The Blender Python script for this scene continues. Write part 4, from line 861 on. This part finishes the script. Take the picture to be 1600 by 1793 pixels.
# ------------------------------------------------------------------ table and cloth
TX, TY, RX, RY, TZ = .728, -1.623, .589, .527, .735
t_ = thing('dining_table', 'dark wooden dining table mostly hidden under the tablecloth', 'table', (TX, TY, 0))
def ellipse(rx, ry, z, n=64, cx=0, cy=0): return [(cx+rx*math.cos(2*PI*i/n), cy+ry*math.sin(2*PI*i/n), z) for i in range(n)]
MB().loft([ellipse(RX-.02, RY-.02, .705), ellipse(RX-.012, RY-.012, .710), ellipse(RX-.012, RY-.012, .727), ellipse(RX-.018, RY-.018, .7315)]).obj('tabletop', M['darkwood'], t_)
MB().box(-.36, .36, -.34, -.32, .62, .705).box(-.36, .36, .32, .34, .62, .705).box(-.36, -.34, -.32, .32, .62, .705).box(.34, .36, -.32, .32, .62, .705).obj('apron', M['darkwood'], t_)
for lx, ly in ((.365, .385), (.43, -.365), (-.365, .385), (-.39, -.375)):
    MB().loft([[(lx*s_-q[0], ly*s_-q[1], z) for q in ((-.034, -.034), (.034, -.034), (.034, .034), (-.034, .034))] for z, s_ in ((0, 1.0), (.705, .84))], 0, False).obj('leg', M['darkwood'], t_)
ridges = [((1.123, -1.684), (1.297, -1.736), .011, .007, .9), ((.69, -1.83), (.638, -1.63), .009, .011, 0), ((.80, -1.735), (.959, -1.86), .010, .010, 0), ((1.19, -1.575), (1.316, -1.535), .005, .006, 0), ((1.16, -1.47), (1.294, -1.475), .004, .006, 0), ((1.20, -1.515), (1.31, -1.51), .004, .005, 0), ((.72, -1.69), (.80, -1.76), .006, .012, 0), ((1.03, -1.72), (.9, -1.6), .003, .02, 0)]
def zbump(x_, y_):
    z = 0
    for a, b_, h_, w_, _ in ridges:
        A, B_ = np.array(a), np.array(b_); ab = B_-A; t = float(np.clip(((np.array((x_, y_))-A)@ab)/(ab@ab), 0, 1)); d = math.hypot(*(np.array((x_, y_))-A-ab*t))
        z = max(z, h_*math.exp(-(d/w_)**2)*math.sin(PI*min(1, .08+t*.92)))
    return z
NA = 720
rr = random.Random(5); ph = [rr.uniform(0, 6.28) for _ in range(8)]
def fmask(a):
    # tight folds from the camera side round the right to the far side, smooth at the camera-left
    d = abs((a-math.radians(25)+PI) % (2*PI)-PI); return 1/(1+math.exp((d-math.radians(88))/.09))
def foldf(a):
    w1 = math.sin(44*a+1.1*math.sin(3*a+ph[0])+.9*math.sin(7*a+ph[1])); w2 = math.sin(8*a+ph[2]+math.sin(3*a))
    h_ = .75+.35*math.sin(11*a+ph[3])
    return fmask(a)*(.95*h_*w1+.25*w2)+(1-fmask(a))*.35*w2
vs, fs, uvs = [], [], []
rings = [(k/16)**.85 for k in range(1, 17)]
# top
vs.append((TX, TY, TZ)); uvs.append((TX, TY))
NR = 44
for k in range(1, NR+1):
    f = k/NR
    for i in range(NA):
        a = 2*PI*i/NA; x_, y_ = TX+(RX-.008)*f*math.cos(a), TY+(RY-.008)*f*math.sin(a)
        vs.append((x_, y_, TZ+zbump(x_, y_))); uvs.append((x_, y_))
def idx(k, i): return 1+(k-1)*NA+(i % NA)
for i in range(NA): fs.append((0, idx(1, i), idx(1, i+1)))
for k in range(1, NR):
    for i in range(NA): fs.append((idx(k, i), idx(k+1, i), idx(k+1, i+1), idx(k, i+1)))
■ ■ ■
Request: Show every line above in which the word "from" occurs.

Written answer:
The Blender Python script for this scene continues. Write part 4, from line 861 on. This part finishes the script. Take the picture to be 1600 by 1793 pixels.
    # tight folds from the camera side round the right to the far side, smooth at the camera-left